The OS is pretty decent considering its age and there are plenty of decent applications to use.

I don't find 8bit computers particularly interesting. I had a BBC Micro and a Tantung Einstein (hand me downs) and they are extremely primitive compared to the Amiga. The Amiga is very much like a modern computer.

I really wish there was Amiga OS for a PC computer (I believe MorphOS is being ported) as even the aging OS 3.1 with some extensions is in some ways better than Desktop Linux. But that is highly subjective.



> I really wish there was Amiga OS for a PC computer

AROS runs both hosted on top of Linux, and natively, on PCs.

Some people also run UAE and run real AmigaOS...


I use Amiga OS on WinUAE to install it on real hardware.

AROS on top of Linux for me is missing the point as a OS enthusiast. AROS is okay, but MorphOS (which I run on a G4 cube) is much better IMO.


You don't need to run AROS on Linux. It's one option among many, including running bare metal on a number of hardware platforms, including on real Amiga hardware.

But for someone who wants to just run an AmigaOS-like OS, it's a convenient option as it makes it irrelevant whether AROS supports your underlying hardware as long as Linux does, and so makes it easy to install; it also makes it easy to run it alongside a regular Linux desktop for someone who doesn't want to just run an AmigaOS-like OS, which frankly still has lots of limitations.

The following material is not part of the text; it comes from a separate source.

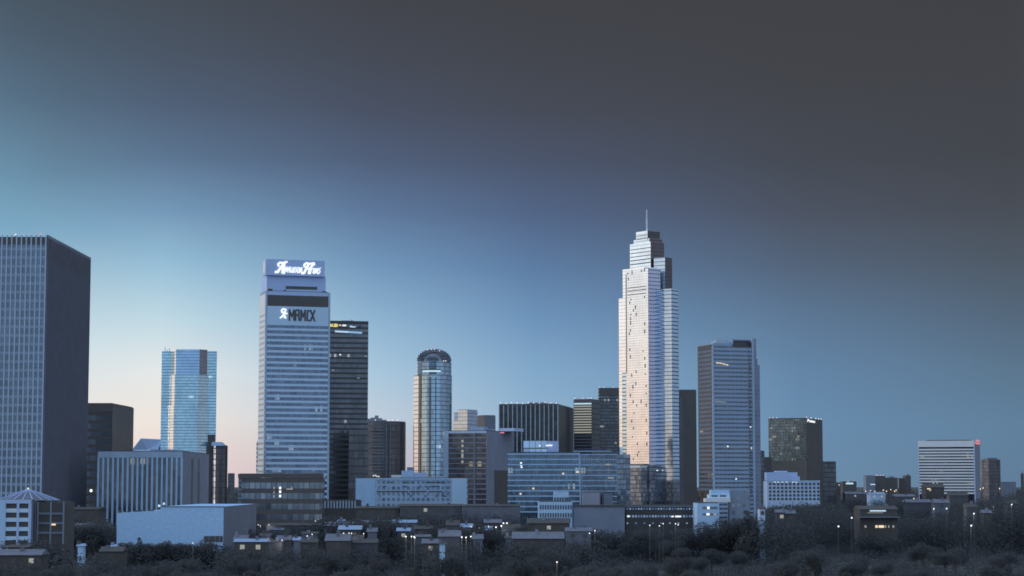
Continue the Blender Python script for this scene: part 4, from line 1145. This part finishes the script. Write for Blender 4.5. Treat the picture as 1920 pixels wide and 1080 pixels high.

MorphOS to me is to divorced from AmigaOS to be particularly interesting, and the fact it isn't open source is another dealbreaker.


> You don't need to run AROS on Linux. It's one option among many, including running bare metal on a number of hardware platforms, including on real Amiga hardware.

Yep. I did have AROS running on a real machine (which has died). I have a real Amiga though so I rather use Amiga OS.

> But for someone who wants to just run an AmigaOS-like OS, it's a convenient option as it makes it irrelevant whether AROS supports your underlying hardware as long as Linux does, and so makes it easy to install;

Yes I am aware. I don't like Linux.

> it also makes it easy to run it alongside a regular Linux desktop for someone who doesn't want to just run an AmigaOS-like OS, which frankly still has lots of limitations.

I just don't see the point of running Linux with a Amiga like DE (which is really what you are doing). I am sure it suits many people's needs. It just not something I am interested in.

> MorphOS to me is to divorced from AmigaOS to be particularly interesting, and the fact it isn't open source is another dealbreaker.

Not everything has to be open source.


> I really wish there was Amiga OS for a PC computer

Never used it (neither did I use MorphOS) but doesn't AROS fit the bill?


> even the aging OS 3.1 with some extensions is in some ways better than Desktop Linux.

What do you find better? I'm curious


I haven't used it myself, but I've read that many Amiga third-party desktop software exposed an API to be programmed via a scripting language (called ARexx). You could easily automate tasks that cross application boundaries this way.


For example:

https://wiki.amigaos.net/wiki/Intuition_Screens

Also it is just a decent desktop OS. One of the problems with Linux (and OpenBSD / FreeBSD etc) is that the OS really isn't a desktop Operating System. It is a Unix operating system with a desktop.